Alk met many more dog feeders before choosing the four who feature in his documentary. The only character who was filmed all the way through the nearly five years it took to complete the project was Subrata.

The 45-year-old director first visited Kolkata in 2010, to meet the subjects of the ethnographic documentary Luxman Baul’s Movie that was made by his father, film editor Howard Alk, in 1976. During the visit, Alk acquainted himself with local filmmakers, including the future executive producer of Pariah Dog, Aditi Sircar.

“Aditi invited me to live with her family and make a film in Kolkata,” Alk recalls. He had graduated in filmmaking from the University of California, Los Angeles, but ended up working in the music concert industry. “I was very unhappy because I couldn’t make documentary films,” Alk recalled. The Kolkata visit changed everything for him – he recalled being “invigorated by a sense of place” and finally “feeling alive”.

Jesse Alk.

Like many other first-time foreign visitors, Alk was struck by the number of dogs thronging the streets. “The strays were calling out to me – the sheer ubiquitousness of them,” he said. “They were these stories hidden in plain sight and playing out in public.”

Alk soon realised that the dogs weren’t strays in the strictest sense, and he uncovered a network of animal rights activists and Good Samaritans. In 2014, he spent close to six weeks conducing a recce across neighbourhoods. His filmmaking team expanded gradually. Koustav Sinha was recruited as a sound recordist, and his contributions expanded to earn him associate director and co-writer credits. Rajib Kuila assisted Alk with the camerawork.

Alk consulted Sinha, as he did Aditi Sircar and others, to make sure that he wasn’t missing any cultural nuances. He wanted to convey what he termed “a certain humour despite the sadness, a joi de vivre and a toughness” that are all typical of Kolkata.

In attempting to amplify a sense of intimacy and observation, the crew adopted a few tactics. Long lenses were eschewed to reduce the distance between the subjects and viewers, for instance.

The filmmakers initially avoided replicating the behaviour of their subjects. Feeding the dogs would mean altering their behaviour – but not throwing a few morsels their way would potentially earn their vocal wrath.

Alk and his crew settled on a compromise: they found a spot to squat in and hang around the animals. “We were most happy if we found a dog ignoring us and going about his life,” Alk said. “We found ways to let the dogs know that we weren’t a threat. For instance, we couldn’t carry the one-legged tripod called the monopod, since they would think it was a club. We didn’t feed them initially, but the dogs were so intelligent that they understood. When we did start feeding them, they knew when it was over and didn’t hang around afterwards.”

Pariah Dog (2019). Courtesy Pagol Productions.

Alk collected 165 hours of footage. When he sat down to edit the film, he aimed for a “cinematic, lyrical quality, with controlled visuals”, and threw out the bits that didn’t convey his impressions of Kolkata as a lived-in city with lashings of wry humour and absurdity.

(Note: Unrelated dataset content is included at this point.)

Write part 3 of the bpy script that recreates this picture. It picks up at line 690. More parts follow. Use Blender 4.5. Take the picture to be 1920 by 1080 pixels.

“I wanted to almost convey the feeling of a fiction film,” Alk explained. He re-cut the documentary several times, taking the advice of local film professor Suvadro Chowdhury on one occasion. Alk completed Pariah Dog in time for a January premiere at the Big Sky Documentary Film Festival in Montana in the United States. The film won an award for best feature there.

In the process of making the film, some of the monomaniacal dedication of its subjects towards their objects of compassion seems to have rubbed off on their documentarian. Pariah Dog is entirely self-funded, with Alk working his way through his inheritance and savings and “selling the family gold”, as he put it, to complete the project.

“It’s a risk to put your own money into a lyrical film like this – it’s madness, but I just had to do it,” Alk said. The men and women featured in Pariah Dog would understand his state of mind perfectly.

Pariah Dog (2019). Courtesy Pagol Productions.